Some of the crew that James played football with.
A 5-a-side Football Book for us all
As far as I’m concerned, Above Head Height* is footballing manna from heaven to any regular five-a-side player. It takes the ordinary, familiar elements of our weekly sessions and bottles the very essence of the game into neat chapters about all of the joys, frustrations, and hilarity of our weekly game that – for an hour a week – takes us off the treadmill of everyday life. It’s the escapism you get from your football session captured in 300ish pages of entertaining prose.
A lot of the stuff in the book won’t be new to you at all: there are people who lose their temper; teammates who won’t pass; delusional plodders who make up stories about once having had trials at big clubs and then end up not being able to play simple passes. All of the stuff that any seasoned player will come across on a regular basis.
James Brown does a great job of bringing these ‘ordinary’ experiences together in a way that’s readable, familiar and comforting. Like the way you never tire of smelling a fresh out-the-box pair of trainers, you can’t tire of basking in the brilliance of all of the things that go on at five-a-side, and hearing somebody else’s take on it.
But it’s more than just a readable canter through what goes on most weeks at 5-a-side. It’s also a very personal reflection on James’ own footballing life. And, fortunately, he hasn’t lived an ordinary life.
James starting into the distance, as he plans his next game of five-a-side
Growing up near Leeds (which is the football club he supports), he was, by his own account, a bit of a tearaway. On leaving school, he worked in the creative industry for decades on major publications like NME, loaded, and British GQ, brushing with names from the music and TV industry along the way. He now hosts a show on TalkSport, but most importantly he’s still a three-times-a-week five-a-side addict.
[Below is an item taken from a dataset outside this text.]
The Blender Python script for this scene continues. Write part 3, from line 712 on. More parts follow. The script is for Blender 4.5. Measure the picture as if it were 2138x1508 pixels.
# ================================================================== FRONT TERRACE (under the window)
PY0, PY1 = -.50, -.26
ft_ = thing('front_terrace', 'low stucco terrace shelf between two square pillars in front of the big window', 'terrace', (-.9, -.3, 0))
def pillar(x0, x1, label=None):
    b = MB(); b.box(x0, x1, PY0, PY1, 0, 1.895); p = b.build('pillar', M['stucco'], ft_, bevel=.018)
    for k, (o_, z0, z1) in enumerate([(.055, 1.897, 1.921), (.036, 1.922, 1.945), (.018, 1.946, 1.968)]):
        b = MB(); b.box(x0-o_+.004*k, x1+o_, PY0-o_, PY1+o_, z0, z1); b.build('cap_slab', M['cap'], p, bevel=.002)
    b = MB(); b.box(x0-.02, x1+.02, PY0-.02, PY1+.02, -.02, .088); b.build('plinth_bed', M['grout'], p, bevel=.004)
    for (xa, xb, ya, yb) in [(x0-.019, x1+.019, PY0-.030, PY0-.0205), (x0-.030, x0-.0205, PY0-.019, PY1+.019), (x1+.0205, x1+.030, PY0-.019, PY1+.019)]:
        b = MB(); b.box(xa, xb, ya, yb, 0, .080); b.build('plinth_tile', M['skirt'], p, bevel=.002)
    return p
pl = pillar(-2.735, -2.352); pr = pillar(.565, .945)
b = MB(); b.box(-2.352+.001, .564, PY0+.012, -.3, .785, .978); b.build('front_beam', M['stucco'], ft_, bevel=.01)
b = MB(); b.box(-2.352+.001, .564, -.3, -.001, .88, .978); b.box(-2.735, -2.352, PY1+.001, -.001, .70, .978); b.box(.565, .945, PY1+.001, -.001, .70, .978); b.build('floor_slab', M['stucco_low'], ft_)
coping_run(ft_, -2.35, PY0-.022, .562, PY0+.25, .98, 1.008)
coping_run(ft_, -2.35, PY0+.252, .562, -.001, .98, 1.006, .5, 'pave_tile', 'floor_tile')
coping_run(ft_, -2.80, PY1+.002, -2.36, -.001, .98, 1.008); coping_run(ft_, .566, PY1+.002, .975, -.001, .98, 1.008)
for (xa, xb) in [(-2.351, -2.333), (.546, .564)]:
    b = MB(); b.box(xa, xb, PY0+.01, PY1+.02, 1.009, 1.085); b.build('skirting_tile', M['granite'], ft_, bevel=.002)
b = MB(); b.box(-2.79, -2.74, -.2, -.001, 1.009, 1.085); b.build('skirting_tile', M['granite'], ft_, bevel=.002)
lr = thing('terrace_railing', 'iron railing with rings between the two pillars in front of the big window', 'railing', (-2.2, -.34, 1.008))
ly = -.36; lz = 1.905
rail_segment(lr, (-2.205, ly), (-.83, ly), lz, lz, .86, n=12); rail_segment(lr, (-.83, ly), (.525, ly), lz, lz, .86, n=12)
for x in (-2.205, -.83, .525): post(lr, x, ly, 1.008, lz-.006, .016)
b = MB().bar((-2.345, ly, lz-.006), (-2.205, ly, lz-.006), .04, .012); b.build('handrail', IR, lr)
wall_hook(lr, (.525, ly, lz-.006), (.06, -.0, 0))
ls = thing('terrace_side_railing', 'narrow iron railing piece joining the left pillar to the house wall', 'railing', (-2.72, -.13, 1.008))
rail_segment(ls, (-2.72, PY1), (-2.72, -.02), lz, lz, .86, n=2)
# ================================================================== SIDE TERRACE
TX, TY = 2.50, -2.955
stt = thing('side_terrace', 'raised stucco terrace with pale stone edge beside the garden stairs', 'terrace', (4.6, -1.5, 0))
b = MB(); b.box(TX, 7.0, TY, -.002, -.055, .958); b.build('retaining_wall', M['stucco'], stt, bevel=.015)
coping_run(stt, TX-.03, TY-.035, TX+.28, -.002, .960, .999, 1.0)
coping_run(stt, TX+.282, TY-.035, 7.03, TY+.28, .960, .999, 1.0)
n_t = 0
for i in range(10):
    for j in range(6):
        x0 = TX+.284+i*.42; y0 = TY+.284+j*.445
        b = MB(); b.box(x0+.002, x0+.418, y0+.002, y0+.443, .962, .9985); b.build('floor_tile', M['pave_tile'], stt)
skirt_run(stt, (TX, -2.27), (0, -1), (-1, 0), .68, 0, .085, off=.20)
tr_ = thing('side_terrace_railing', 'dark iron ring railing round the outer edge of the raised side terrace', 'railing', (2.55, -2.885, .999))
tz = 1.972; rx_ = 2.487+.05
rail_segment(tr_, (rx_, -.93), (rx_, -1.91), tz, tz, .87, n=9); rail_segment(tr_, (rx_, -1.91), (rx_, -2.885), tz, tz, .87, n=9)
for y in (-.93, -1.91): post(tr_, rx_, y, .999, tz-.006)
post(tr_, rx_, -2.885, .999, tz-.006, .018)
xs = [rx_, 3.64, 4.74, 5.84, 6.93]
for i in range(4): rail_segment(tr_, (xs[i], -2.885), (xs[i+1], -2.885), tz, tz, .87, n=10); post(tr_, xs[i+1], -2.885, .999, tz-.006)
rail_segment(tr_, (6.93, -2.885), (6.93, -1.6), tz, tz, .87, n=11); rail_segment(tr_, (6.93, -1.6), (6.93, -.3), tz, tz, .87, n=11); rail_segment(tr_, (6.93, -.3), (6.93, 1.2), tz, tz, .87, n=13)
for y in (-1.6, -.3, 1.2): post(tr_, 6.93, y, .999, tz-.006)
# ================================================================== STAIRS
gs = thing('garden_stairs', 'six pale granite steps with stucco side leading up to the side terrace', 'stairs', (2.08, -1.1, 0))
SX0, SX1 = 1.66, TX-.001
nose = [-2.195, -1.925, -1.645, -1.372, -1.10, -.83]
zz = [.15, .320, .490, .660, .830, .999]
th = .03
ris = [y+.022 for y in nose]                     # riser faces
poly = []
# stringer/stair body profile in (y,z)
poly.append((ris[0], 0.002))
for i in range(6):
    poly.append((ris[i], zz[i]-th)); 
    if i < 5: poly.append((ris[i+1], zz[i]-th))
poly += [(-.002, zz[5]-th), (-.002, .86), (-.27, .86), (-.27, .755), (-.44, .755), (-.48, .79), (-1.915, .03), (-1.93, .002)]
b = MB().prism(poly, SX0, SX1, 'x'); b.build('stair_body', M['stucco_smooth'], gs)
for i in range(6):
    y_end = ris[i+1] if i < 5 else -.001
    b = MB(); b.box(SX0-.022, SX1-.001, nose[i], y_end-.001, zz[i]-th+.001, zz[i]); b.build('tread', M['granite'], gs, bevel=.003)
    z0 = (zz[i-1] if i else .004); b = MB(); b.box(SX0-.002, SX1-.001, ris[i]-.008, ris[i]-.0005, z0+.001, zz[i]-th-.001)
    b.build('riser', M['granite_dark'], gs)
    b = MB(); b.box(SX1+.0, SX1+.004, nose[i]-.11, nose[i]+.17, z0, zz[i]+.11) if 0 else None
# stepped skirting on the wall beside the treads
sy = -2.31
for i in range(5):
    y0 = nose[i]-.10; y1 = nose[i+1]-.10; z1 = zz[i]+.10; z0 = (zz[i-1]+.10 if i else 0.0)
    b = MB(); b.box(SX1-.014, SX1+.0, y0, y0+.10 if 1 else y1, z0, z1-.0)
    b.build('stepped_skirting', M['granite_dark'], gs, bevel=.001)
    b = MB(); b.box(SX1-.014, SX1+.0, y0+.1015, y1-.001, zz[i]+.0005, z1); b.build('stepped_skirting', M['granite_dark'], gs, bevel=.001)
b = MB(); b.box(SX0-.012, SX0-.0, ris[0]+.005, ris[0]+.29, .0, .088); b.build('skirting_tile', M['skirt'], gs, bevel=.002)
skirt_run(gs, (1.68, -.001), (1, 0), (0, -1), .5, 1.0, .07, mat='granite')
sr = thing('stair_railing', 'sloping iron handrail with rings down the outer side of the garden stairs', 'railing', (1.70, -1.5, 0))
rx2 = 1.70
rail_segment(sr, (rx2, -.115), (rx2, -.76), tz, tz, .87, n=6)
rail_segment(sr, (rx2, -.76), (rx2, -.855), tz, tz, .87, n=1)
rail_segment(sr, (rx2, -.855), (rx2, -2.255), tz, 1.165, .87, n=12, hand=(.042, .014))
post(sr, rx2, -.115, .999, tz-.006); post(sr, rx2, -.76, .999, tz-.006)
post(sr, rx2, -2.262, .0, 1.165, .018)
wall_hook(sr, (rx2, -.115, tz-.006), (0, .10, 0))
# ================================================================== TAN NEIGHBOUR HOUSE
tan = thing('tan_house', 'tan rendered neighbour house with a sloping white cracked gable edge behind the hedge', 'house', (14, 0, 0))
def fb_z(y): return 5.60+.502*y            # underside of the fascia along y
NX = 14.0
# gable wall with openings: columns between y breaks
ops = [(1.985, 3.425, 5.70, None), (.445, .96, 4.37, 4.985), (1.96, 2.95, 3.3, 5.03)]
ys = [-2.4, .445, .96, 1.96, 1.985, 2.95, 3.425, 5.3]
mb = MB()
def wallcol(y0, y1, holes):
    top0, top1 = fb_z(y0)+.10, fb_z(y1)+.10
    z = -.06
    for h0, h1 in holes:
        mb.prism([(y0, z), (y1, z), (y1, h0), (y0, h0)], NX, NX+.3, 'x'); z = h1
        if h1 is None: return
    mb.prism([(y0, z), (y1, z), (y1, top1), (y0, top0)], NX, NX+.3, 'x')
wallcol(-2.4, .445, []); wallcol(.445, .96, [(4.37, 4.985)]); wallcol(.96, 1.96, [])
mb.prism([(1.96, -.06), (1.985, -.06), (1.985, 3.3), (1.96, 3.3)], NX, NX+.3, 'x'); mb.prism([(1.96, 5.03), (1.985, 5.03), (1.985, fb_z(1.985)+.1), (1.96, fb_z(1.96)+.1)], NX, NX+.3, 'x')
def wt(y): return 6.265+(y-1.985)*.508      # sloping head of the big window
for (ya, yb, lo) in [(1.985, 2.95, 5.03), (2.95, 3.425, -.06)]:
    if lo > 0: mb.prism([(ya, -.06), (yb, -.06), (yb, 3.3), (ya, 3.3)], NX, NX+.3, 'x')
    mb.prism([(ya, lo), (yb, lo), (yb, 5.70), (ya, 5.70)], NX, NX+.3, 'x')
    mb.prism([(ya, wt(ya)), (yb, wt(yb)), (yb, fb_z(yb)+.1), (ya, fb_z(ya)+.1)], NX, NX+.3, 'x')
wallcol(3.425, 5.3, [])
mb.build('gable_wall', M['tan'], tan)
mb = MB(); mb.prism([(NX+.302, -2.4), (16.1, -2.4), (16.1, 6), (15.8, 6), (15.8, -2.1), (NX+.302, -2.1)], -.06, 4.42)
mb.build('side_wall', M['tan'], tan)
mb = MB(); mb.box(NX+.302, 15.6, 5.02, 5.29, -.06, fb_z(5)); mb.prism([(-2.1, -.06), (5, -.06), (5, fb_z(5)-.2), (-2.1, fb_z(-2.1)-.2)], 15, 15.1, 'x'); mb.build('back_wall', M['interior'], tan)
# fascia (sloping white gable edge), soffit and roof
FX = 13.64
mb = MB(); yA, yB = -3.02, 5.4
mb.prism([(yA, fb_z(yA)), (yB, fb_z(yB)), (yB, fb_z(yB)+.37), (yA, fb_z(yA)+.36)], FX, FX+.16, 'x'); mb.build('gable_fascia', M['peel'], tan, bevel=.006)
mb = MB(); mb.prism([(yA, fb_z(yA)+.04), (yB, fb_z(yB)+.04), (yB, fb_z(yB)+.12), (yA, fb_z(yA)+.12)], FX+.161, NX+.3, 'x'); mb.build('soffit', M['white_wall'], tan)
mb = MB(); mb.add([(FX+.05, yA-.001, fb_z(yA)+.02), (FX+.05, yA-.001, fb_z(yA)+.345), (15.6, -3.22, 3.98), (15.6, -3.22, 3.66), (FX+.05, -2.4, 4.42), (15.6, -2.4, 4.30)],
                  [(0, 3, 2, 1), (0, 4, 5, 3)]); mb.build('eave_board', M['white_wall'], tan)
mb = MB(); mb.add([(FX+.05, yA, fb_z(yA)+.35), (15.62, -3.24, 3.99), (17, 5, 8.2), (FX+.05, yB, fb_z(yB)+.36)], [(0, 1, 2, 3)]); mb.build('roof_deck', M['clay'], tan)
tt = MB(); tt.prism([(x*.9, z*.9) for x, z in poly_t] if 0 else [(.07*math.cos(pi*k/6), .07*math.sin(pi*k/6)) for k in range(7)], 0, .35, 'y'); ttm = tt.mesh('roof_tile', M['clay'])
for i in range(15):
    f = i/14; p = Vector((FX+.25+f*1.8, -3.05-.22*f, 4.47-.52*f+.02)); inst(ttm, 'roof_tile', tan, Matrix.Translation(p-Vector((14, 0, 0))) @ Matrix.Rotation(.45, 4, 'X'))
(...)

Yes, Above Head Height is a book about our collective experience of small-sided football, but it’s also a personal story of one man’s small-sided footballing journey through a life-not-so-ordinary. From falling in love with football as a boy, to tales of playing 5-a-side with Rock Stars drugged up to the eyeballs, his own battle with fitness and injury, to recently nearly decapitating David Baddiel (yes, the one from Fantasy Football) with a clumsy bit of play, it’s a unique and enjoyable look through another, more interesting man’s life playing 5-a-side.
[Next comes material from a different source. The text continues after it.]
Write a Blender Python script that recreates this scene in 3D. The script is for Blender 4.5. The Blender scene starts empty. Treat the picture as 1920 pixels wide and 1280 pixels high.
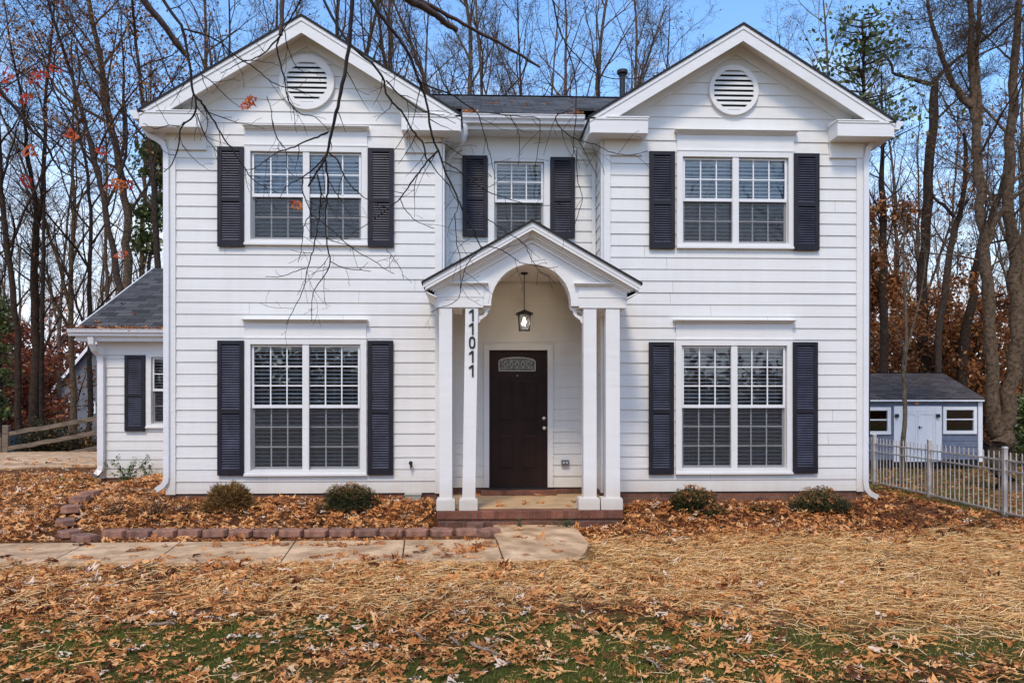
import bpy, math, random
import numpy as np
from mathutils import Vector, noise

random.seed(7)
RNG = np.random.default_rng(7)
SC = bpy.context.scene
COL = SC.collection
# ---------------------------------------------------------------- camera numbers (metres; x along the facade, y away from the street)
D, CZ, F = 10.9, 1.59, 1464.0
TH = math.asin(0.04)
CS, SN = math.cos(TH), math.sin(TH)


def at(px, py, Y):
    u = (px - 960) / F
    W = Y + D
    X = W * (SN + u * CS) / (CS - u * SN)
    d = X * SN + W * CS
    return Vector((X, Y, CZ + (750 - py) / F * d))


def ax(px, Y):
    return at(px, 750, Y).x


def az(py, Y, px=960):
    return at(px, py, Y).z


def gnd(px, py, z=0.0):
    d = (CZ - z) * F / (py - 750)
    xr = (px - 960) / F * d
    return Vector((xr * CS + d * SN, d * CS - xr * SN - D, z))


def link(o, parent=None):
    COL.objects.link(o)
    if parent is not None:
        o.parent = parent
        o.matrix_parent_inverse = parent.matrix_world.inverted() if False else o.matrix_parent_inverse
    return o


def tag(o, label=None, cat=None, group=None, kind=None):
    if label: o['label'] = label
    if cat: o['category'] = cat
    if group: o['group'] = group
    if kind: o['kind'] = kind
    return o


def empty(name, loc=(0, 0, 0), rz=0):
    o = bpy.data.objects.new(name, None)
    o.empty_display_size = 0.2
    o.location = loc
    o.rotation_euler = (0, 0, rz)
    COL.objects.link(o)
    return o


def mesh_np(name, v, quads=None, tris=None, mat=None, parent=None, smooth=False, rnd=None):
    """fast mesh from numpy arrays; rnd = one random value per vertex (leaf-to-leaf colour)"""
    me = bpy.data.meshes.new(name)
    v = np.asarray(v, np.float32).reshape(-1, 3)
    nq = 0 if quads is None else len(quads)
    nt = 0 if tris is None else len(tris)
    me.vertices.add(len(v)); me.vertices.foreach_set('co', v.ravel())
    idx = []
    if nq: idx.append(np.asarray(quads, np.int32).ravel())
    if nt: idx.append(np.asarray(tris, np.int32).ravel())
    idx = np.concatenate(idx)
    me.loops.add(len(idx)); me.loops.foreach_set('vertex_index', idx)
    starts = np.concatenate([np.arange(nq) * 4, nq * 4 + np.arange(nt) * 3]).astype(np.int32)
    me.polygons.add(nq + nt); me.polygons.foreach_set('loop_start', starts)
    if smooth: me.polygons.foreach_set('use_smooth', np.ones(nq + nt, bool))
    if rnd is not None:
        a = me.attributes.new('rnd', 'FLOAT', 'POINT'); a.data.foreach_set('value', np.asarray(rnd, np.float32))
    me.update(calc_edges=True); me.validate()
    if mat: me.materials.append(mat)
    o = bpy.data.objects.new(name, me)
    COL.objects.link(o)
    if parent is not None: o.parent = parent
    return o


class MB:
    """collects faces of one mesh object"""
    def __init__(s):
        s.v = []; s.f = []

    def poly(s, pts):
        n = len(s.v); s.v += [tuple(p) for p in pts]; s.f.append(tuple(range(n, n + len(pts))))

    def box(s, x0, x1, y0, y1, z0, z1):
        if x0 > x1: x0, x1 = x1, x0
        if y0 > y1: y0, y1 = y1, y0
        if z0 > z1: z0, z1 = z1, z0
        n = len(s.v)
        s.v += [(x, y, z) for x in (x0, x1) for y in (y0, y1) for z in (z0, z1)]
        s.f += [tuple(n + i for i in q) for q in ((0, 1, 3, 2), (4, 6, 7, 5), (0, 4, 5, 1), (2, 3, 7, 6), (0, 2, 6, 4), (1, 5, 7, 3))]

    def hexa(s, lo, hi):
        """lo, hi: 4 points each, same winding"""
        n = len(s.v); s.v += [tuple(p) for p in lo] + [tuple(p) for p in hi]
        s.f += [(n + 3, n + 2, n + 1, n), (n + 4, n + 5, n + 6, n + 7)] + [(n + i, n + (i + 1) % 4, n + 4 + (i + 1) % 4, n + 4 + i) for i in range(4)]

    def prism(s, pts, a, b, axis='y'):
        """2-d outline (x,z) extruded in y from a to b; axis 'x': outline (y,z); axis 'z': outline (x,y)"""
        def m(p, t):
            return {'y': (p[0], t, p[1]), 'x': (t, p[0], p[1]), 'z': (p[0], p[1], t)}[axis]
        n = len(s.v); k = len(pts)
        s.v += [m(p, a) for p in pts] + [m(p, b) for p in pts]
        s.f += [tuple(range(n, n + k)), tuple(range(n + 2 * k - 1, n + k - 1, -1))]
        s.f += [(n + i, n + k + i, n + k + (i + 1) % k, n + (i + 1) % k) for i in range(k)]

    def sweep(s, pts, w, d, up=(0, 1, 0)):
        """rectangular tube: w across the path, d along `up`"""
        up = Vector(up).normalized(); pts = [Vector(p) for p in pts]; rings = []
        for i, p in enumerate(pts):
            t = (pts[min(i + 1, len(pts) - 1)] - pts[max(i - 1, 0)]).normalized()
            nrm = t.cross(up).normalized()
            n = len(s.v)
            for a, b in ((-1, -1), (1, -1), (1, 1), (-1, 1)):
                s.v.append(tuple(p + nrm * a * w / 2 + up * b * d / 2))
            rings.append(n)
        for a, b in zip(rings, rings[1:]):
            s.f += [(a + i, a + (i + 1) % 4, b + (i + 1) % 4, b + i) for i in range(4)]
        s.f += [tuple(rings[0] + i for i in (3, 2, 1, 0)), tuple(rings[-1] + i for i in range(4))]

    def lathe(s, prof, c, axis=(0, 0, 1), n=16):
        """prof: (r, h) pairs along axis from point c"""
        ax_ = Vector(axis).normalized(); a = ax_.orthogonal().normalized(); b = ax_.cross(a); c = Vector(c)
        base = len(s.v)
        for r, h in prof:
            for i in range(n):
                t = 2 * math.pi * i / n
                s.v.append(tuple(c + ax_ * h + (a * math.cos(t) + b * math.sin(t)) * r))
        for j in range(len(prof) - 1):
            for i in range(n):
                s.f.append((base + j * n + i, base + j * n + (i + 1) % n, base + (j + 1) * n + (i + 1) % n, base + (j + 1) * n + i))
        s.f.append(tuple(base + i for i in range(n - 1, -1, -1)))
        s.f.append(tuple(base + (len(prof) - 1) * n + i for i in range(n)))

    def build(s, name, mat, parent=None, bevel=0, smooth=False):
        me = bpy.data.meshes.new(name); me.from_pydata(s.v, [], s.f); me.update()
        import bmesh
        bm = bmesh.new(); bm.from_mesh(me); bmesh.ops.recalc_face_normals(bm, faces=bm.faces)
        bm.to_mesh(me); bm.free()
        if mat: me.materials.append(mat)
        if smooth:
            me.polygons.foreach_set('use_smooth', [True] * len(me.polygons))
        o = bpy.data.objects.new(name, me); COL.objects.link(o)
        if parent is not None: o.parent = parent
        if bevel:
            m = o.modifiers.new('edge', 'BEVEL'); m.width = bevel; m.segments = 2; m.limit_method = 'ANGLE'
        return o


class GMB:
    """several meshes of one kind: .k = key picks the mesh that the next shapes go into"""
    def __init__(s): s.d = {}; s.k = 0
    def __getattr__(s, a): return getattr(s.d.setdefault(s.k, MB()), a)
    def build(s, *a, **k): return [m.build(*a, **k) for m in s.d.values()]


class Tubes:
    """many round tapering tubes in one mesh"""
    def __init__(s):
        s.v = []; s.q = []; s.n = 0

    def add(s, P, R, k=5):
        P = np.asarray(P, float); R = np.asarray(R, float); m = len(P)
        T = np.gradient(P, axis=0); T /= np.linalg.norm(T, axis=1)[:, None] + 1e-9
        ref = np.array([0.31, 0.87, 0.13]) if abs(T[0][2]) > .8 else np.array([0.05, 0.02, 1.0])
        A = np.cross(T, ref); A /= np.linalg.norm(A, axis=1)[:, None] + 1e-9
        B = np.cross(T, A)
        t = np.arange(k) * 2 * math.pi / k
        ring = P[:, None, :] + R[:, None, None] * (np.cos(t)[None, :, None] * A[:, None, :] + np.sin(t)[None, :, None] * B[:, None, :])
        s.v.append(ring.reshape(-1, 3))
        i = np.arange(m - 1)[:, None] * k; j = np.arange(k)[None, :]; j2 = (j + 1) % k
        s.q.append((np.stack([i + j, i + j2, i + k + j2, i + k + j], -1).reshape(-1, 4)) + s.n)
        s.n += m * k

    def build(s, name, mat, parent=None):
        return mesh_np(name, np.concatenate(s.v), quads=np.concatenate(s.q), mat=mat, parent=parent, smooth=True)


# ---------------------------------------------------------------- materials
def newmat(name):
    m = bpy.data.materials.new(name); m.use_nodes = True
    nt = m.node_tree; nt.nodes.clear()
    out = nt.nodes.new('ShaderNodeOutputMaterial'); b = nt.nodes.new('ShaderNodeBsdfPrincipled')
    nt.links.new(b.outputs[0], out.inputs[0])
    return m, nt, b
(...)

If you enjoyed the original article that started it all off, you’ll definitely enjoy the book its self.
Above head height is available to order on Amazon.
Top quotes / moment that we enjoyed from the book:
On what we’re doing when we’re playing five-a-side:
“It’s very hard to get non-players to understand what we’re doing when we play football, but it’s not just kicking a ball about. It’s much deeper and greater than that. The other day, while I was pondering this, it actually dawned on me that playing five-a-side weekly over a number of years requires the same sort of commitment, drive and focus people spend perfecting an art or learning a language or an instrument. Only outwardly the results aren’t quite so obvious.”
On picking sides:
“While I was writing this book my mate David Smith said, ‘At the Talacre Centre in Kentish Town, back when teams were chosen at random based on shirt colour, before we actually started picking sides, people used to turn up with both shirts in the car and hide behind the bushes to see who was wearing what, and then select which side they wanted to be on based on who was already in that colour.”
On pre-match preparation:
“In contrast to the meticulous approach professional players go through in the twenty-four-hour pre-match build-up – staying in hotels, having a group walk, a light meal, a nap, stretching, tactical reminders – nowadays my own preparations start about twenty-three minute before kick-off. This also has to include travelling time to various pitches up to twenty-minutes away.”
On the pre-match warm-up:
“My understanding of an actual physical pre-match warm-up is this: ‘Just do what you’re going to do in the game.’”
On losing your temper:
“In five-a-side I think the violence can sometimes manifest itself in a form of mental torment as well as physical aggro. You can get really wound up simply because of the ongoing nature of a punishing defeat. You claw one back and they immediately score two more. It can build up the sort of frustration where some people just topple over the edge of what’s acceptable.”
On the love of the game:
“Above or below head height, we play football because we love it. Because we are footballers. And that’s why it’s better than everything else we do.”